• **Material to process**:
---------------

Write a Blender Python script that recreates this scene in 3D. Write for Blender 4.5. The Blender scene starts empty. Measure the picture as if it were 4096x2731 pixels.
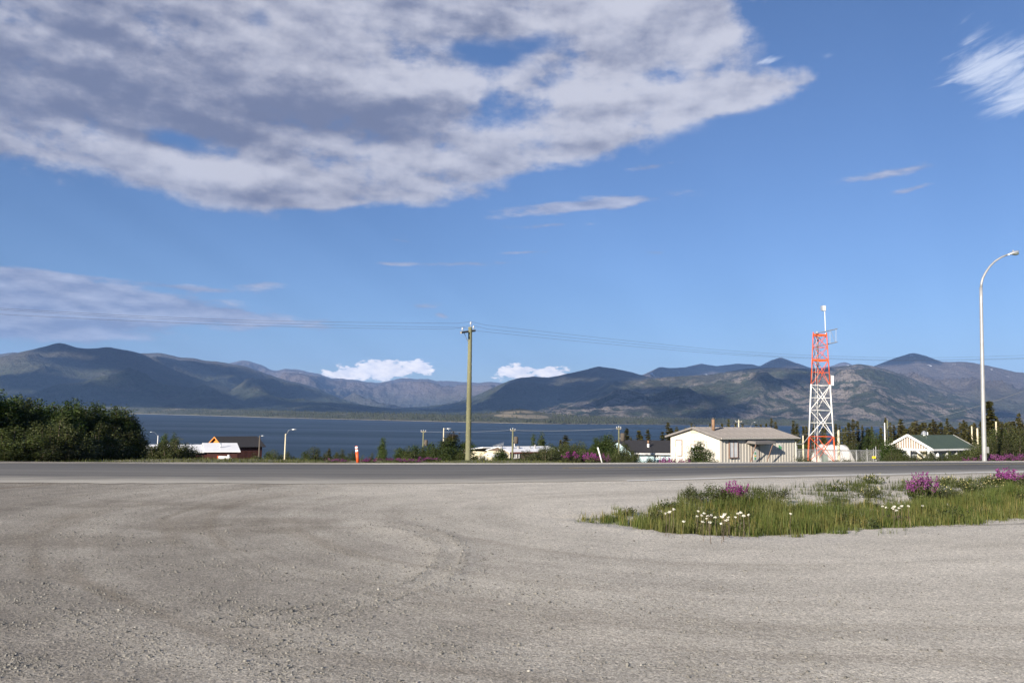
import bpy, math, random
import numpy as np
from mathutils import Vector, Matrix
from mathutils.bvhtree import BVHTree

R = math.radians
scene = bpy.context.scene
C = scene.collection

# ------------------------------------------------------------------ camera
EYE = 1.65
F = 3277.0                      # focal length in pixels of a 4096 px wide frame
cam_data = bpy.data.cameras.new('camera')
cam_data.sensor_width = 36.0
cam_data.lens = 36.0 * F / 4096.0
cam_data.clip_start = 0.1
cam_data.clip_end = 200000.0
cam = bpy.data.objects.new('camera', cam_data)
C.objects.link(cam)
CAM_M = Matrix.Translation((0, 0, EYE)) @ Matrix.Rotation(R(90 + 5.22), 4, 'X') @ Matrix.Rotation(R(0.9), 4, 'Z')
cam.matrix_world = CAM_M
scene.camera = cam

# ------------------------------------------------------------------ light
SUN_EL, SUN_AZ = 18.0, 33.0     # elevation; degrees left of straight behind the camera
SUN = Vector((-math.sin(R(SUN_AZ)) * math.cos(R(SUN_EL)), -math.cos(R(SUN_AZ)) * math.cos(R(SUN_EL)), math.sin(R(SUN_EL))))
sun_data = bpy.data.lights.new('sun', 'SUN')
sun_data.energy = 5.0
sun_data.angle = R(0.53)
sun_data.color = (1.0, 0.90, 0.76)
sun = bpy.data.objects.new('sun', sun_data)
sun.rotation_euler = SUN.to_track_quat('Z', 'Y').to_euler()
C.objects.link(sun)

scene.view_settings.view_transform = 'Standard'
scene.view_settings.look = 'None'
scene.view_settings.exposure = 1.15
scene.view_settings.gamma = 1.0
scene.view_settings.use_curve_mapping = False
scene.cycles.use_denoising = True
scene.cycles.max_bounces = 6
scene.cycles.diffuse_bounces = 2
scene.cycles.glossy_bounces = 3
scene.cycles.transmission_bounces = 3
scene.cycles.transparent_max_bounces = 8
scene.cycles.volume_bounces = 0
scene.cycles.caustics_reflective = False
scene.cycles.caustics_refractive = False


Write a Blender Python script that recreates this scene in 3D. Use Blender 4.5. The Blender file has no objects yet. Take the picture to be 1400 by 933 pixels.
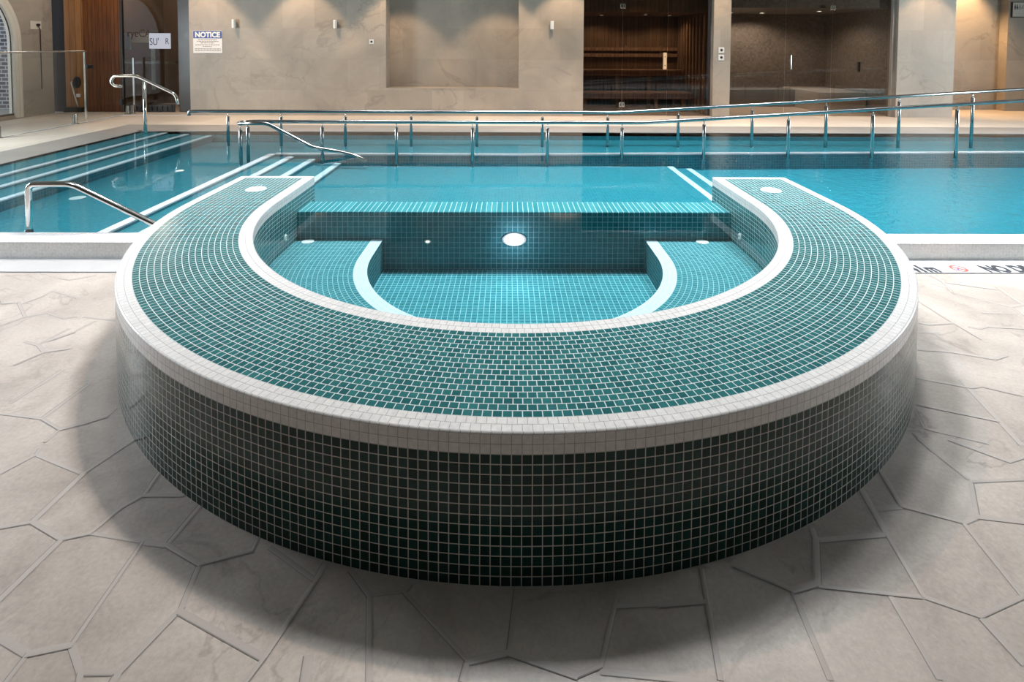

---------------

• **Problem to solve**: Quote the data exactly, leaving every image out of the copy.

• **Solution to the exercise**:
Write a Blender Python script that recreates this scene in 3D. Write for Blender 4.5. The Blender scene starts empty. Measure the picture as if it were 4096x2731 pixels.
import bpy, math, random
import numpy as np
from mathutils import Vector, Matrix
from mathutils.bvhtree import BVHTree

R = math.radians
scene = bpy.context.scene
C = scene.collection

# ------------------------------------------------------------------ camera
EYE = 1.65
F = 3277.0                      # focal length in pixels of a 4096 px wide frame
cam_data = bpy.data.cameras.new('camera')
cam_data.sensor_width = 36.0
cam_data.lens = 36.0 * F / 4096.0
cam_data.clip_start = 0.1
cam_data.clip_end = 200000.0
cam = bpy.data.objects.new('camera', cam_data)
C.objects.link(cam)
CAM_M = Matrix.Translation((0, 0, EYE)) @ Matrix.Rotation(R(90 + 5.22), 4, 'X') @ Matrix.Rotation(R(0.9), 4, 'Z')
cam.matrix_world = CAM_M
scene.camera = cam

# ------------------------------------------------------------------ light
SUN_EL, SUN_AZ = 18.0, 33.0     # elevation; degrees left of straight behind the camera
SUN = Vector((-math.sin(R(SUN_AZ)) * math.cos(R(SUN_EL)), -math.cos(R(SUN_AZ)) * math.cos(R(SUN_EL)), math.sin(R(SUN_EL))))
sun_data = bpy.data.lights.new('sun', 'SUN')
sun_data.energy = 5.0
sun_data.angle = R(0.53)
sun_data.color = (1.0, 0.90, 0.76)
sun = bpy.data.objects.new('sun', sun_data)
sun.rotation_euler = SUN.to_track_quat('Z', 'Y').to_euler()
C.objects.link(sun)

scene.view_settings.view_transform = 'Standard'
scene.view_settings.look = 'None'
scene.view_settings.exposure = 1.15
scene.view_settings.gamma = 1.0
scene.view_settings.use_curve_mapping = False
scene.cycles.use_denoising = True
scene.cycles.max_bounces = 6
scene.cycles.diffuse_bounces = 2
scene.cycles.glossy_bounces = 3
scene.cycles.transmission_bounces = 3
scene.cycles.transparent_max_bounces = 8
scene.cycles.volume_bounces = 0
scene.cycles.caustics_reflective = False
scene.cycles.caustics_refractive = False


Write a Blender Python script that recreates this scene in 3D. Use Blender 4.5. The Blender file has no objects yet. Take the picture to be 1400 by 933 pixels.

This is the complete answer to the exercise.